I see the color variation too, btw.

Date: 2007-01-19 11:46 pm (UTC)
sraun: portrait (Default)
From: [personal profile] sraun
It's lightning bugs.

Date: 2007-01-19 08:46 pm (UTC)
From: [identity profile] azhdragon.livejournal.com

speaking of covers ...

Back in the Old days of FIDOnet, before the internet became really a common thing, there was what we called an echo, mainly for writers of SF. Think of it as being like a newsgroup.

One of the authors complained that their publisher had chosen cover art that had absolutely nothing to do with the story - the cover showed a large blue turtloid creature putting humans into a cage on its back. This spawned an acronym - FBT (Friggin' Blue Turtloids)- which became somewhat of a byword/injoke on the echo. IIRC, the author was John DeChancie.

When my co-author and I had our first book published, we went to a meeting with the publisher, which we were told was to discuss the potential cover designs. Instead when we walked in, we were handed the completed book. Fortunately the cover was one we could live with, but it did serve to bring back the memory of the FBT, and still serves as a reminder that very often the author of a book has little or no input on the cover design.

Date: 2007-01-19 11:00 pm (UTC)
carbonel: Beth wearing hat (Default)
From: [personal profile] carbonel
Hi there. I remember the FIDOnet SF echo fondly. I was the moderator after DD-B. (Technically, I still am, but all that means is that I send the MODUPD message every six months to keep it alive for the few faithful.)

And yes, the FBT author was definitely John DeChancie. I recently (regretfully) got rid of my DUOE (dried up old eunuchs) badge.

Date: 2007-01-19 11:14 pm (UTC)
From: [identity profile] azhdragon.livejournal.com

cool, I had no idea that the SF echo was alive still.

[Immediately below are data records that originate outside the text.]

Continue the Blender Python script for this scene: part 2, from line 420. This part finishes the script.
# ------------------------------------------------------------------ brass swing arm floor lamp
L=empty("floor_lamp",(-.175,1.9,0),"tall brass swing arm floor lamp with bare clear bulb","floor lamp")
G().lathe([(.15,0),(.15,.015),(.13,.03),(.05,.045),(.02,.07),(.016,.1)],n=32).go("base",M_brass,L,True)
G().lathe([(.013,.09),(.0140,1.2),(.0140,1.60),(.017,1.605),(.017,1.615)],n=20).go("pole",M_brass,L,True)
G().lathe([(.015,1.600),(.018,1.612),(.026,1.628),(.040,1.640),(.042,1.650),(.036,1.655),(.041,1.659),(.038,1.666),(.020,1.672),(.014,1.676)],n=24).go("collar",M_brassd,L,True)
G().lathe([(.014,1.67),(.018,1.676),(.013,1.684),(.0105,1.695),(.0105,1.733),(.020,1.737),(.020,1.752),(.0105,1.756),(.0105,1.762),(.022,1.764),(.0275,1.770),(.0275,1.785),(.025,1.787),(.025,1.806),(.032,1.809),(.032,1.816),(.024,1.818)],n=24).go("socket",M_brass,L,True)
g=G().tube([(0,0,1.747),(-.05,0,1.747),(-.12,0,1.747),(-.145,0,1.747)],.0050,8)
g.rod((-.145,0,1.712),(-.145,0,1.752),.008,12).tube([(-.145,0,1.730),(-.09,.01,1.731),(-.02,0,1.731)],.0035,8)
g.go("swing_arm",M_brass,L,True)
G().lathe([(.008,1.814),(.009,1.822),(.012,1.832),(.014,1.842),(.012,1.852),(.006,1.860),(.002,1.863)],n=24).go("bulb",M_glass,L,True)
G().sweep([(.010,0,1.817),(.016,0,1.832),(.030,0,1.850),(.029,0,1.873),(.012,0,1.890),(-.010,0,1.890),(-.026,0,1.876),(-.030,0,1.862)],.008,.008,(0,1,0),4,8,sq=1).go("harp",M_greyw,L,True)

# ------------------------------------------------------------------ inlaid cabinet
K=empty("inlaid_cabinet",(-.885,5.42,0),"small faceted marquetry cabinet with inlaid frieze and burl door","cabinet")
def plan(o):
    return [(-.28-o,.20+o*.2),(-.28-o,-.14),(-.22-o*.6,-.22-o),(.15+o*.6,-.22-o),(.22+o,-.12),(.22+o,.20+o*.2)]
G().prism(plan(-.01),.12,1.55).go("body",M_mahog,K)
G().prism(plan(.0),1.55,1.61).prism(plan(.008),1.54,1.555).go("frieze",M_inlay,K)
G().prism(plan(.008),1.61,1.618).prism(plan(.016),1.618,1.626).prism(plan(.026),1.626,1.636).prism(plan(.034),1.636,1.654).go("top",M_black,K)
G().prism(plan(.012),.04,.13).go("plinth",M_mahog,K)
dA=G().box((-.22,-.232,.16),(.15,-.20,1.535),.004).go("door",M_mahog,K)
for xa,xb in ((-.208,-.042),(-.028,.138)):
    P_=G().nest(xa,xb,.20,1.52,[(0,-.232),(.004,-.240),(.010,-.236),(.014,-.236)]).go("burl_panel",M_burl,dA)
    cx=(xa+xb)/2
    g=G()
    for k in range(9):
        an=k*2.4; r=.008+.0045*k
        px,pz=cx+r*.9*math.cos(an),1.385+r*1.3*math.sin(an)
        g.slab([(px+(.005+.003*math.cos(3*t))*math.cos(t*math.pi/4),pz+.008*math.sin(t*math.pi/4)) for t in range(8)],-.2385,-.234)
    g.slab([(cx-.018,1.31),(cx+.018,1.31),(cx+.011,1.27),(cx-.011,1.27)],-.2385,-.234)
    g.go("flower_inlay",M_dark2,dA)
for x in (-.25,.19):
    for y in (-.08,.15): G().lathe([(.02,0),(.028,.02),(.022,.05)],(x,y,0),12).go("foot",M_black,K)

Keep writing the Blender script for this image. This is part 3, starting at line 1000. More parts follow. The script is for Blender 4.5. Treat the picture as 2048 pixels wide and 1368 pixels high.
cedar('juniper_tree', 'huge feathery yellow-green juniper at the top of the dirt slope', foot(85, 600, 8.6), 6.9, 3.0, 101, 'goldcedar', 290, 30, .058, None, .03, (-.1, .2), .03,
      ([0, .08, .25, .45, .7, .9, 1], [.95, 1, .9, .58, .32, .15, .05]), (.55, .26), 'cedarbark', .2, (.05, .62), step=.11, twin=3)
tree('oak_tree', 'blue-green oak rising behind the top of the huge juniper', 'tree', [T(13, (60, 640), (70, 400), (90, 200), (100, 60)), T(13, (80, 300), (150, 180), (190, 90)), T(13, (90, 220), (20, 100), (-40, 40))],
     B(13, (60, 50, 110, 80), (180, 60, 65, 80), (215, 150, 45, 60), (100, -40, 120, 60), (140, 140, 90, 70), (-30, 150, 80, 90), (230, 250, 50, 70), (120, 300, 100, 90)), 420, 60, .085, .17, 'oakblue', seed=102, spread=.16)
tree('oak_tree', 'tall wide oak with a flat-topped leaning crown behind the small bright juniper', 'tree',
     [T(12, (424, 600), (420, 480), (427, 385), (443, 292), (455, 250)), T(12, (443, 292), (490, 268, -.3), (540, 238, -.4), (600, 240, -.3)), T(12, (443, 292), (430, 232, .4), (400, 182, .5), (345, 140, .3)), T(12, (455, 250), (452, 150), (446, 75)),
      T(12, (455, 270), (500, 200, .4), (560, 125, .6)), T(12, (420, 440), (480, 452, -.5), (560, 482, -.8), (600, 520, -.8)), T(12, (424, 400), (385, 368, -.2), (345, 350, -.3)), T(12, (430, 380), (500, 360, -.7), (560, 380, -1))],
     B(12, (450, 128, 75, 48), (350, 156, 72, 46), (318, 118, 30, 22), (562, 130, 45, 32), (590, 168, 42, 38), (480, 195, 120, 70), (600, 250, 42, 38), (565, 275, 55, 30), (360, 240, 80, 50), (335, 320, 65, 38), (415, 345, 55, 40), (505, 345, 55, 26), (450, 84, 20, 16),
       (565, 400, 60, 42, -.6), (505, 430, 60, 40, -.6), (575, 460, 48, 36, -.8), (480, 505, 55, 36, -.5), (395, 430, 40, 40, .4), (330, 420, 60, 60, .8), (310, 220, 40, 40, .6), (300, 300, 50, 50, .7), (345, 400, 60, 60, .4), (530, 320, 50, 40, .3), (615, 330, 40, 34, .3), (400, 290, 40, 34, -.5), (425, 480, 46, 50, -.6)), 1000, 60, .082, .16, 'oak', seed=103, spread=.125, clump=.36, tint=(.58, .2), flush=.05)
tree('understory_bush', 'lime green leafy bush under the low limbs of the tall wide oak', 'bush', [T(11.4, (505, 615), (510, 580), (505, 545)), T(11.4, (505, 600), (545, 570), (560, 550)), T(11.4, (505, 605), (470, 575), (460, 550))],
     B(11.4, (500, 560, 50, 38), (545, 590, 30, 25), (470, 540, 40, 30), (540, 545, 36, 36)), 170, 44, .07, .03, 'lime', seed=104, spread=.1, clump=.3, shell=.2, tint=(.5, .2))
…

I regretfully closed my BBS in 1998, just before it would have turned 10 years old. At that time I was down to a handful of stalwart callers. Most of my best users had long since become points, and I maintained a dialup for them for a short time after the board itself closed.

We certainly had some good times, back in the Good Old Days :-)

Date: 2007-01-19 08:54 pm (UTC)
nwhyte: (buzz)
From: [personal profile] nwhyte
Hmm. She looks older than she should be, and he looks too young!

Date: 2007-01-19 08:58 pm (UTC)
From: [identity profile] chromatomancer.livejournal.com
I have a few artbooks by Julie Bell and Boris Vallejo. . .

Date: 2007-01-19 09:57 pm (UTC)
From: [identity profile] keithmm.livejournal.com
Julie Bell basically learned the craft from Boris Vallejo, and Vallejo got his start on comic books. I suspect that got him into the practice of having the cover art not only have something to do with what was inside the book, but getting the character reasonably correct and recognizable. In this case, that would mean the prosthetic.

Date: 2007-01-19 10:35 pm (UTC)
From: [identity profile] eyelessgame.livejournal.com
I think in the case of Bujold readers, they'd know that she tends to write crippled heroes. Bujold will sell well because she's got a nontrivial fan base...

Date: 2007-01-22 07:20 pm (UTC)
From: [identity profile] james-nicoll.livejournal.com
I wonder, if Bujold and Powers cowrote a book, would the protagonist be able to move under their own power at all?